Hundreds of people demonstrated on Thursday last week outside the offices of the Authority for the Regulation of Bedouin Settlement in Be'er Sheva, protesting the state's policy of demolishing Bedouin homes.
Last week, residents of Tel Arad were forced to demolish their homes and spent the night in the local school. At the Local Government Conference, National Security Minister Itamar Ben Gvir referred to the incident, saying: “They told me that the Bedouins whose homes were demolished are sleeping in schools in Arad. They're there because they say, ‘Ben Gvir is demolishing our homes.’ So I tell them to prepare many more schools, because I'm going to demolish many more of their homes.”

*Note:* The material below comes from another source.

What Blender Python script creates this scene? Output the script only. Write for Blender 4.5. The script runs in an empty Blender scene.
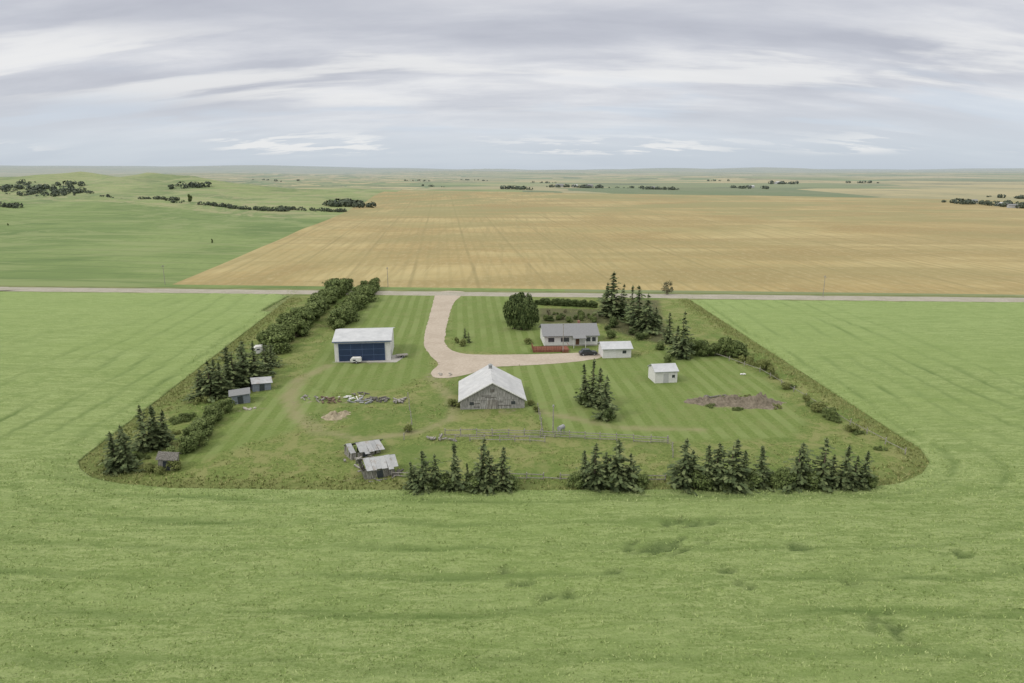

The Council of Unrecognized Villages in the Negev said: “The combined area of Tel Aviv and Givatayim is 55 square kilometers, while the area cleared in the Negev is, at most, 2 square kilometers. Most of those affected by the demolitions continue living among the rubble and are not going anywhere. There is no governance here—only the sowing of chaos and the impoverishment of people, at a cumulative cost of 250 million shekels, the direct cost borne by approximately 2,500 families who have lost their homes. If anyone thinks this increases stability, we have a convicted Minister of National Security to sell them. The only solution is governance through construction, development, and the equitable provision of public services.”
Adam Al-Assad, Vice President of Community Affairs at the Stars of the Desert nonprofit and a social activist involved in advancing Bedouin society in the Negev, addressed the minister on social media, writing: “It is very easy to reduce the Bedouin story to a question of ‘illegal construction.’ It is very easy to present yourself as the defender of the law against those who violate it. But that is precisely the problem, you are talking about the outcome while ignoring the story that led to it.
The Bedouins of the Negev are not demonstrating because they are seeking the right to break the law. They are protesting against a planning and settlement policy that is not suited to the reality that has developed here over decades—a reality that the state itself played a central role in shaping.”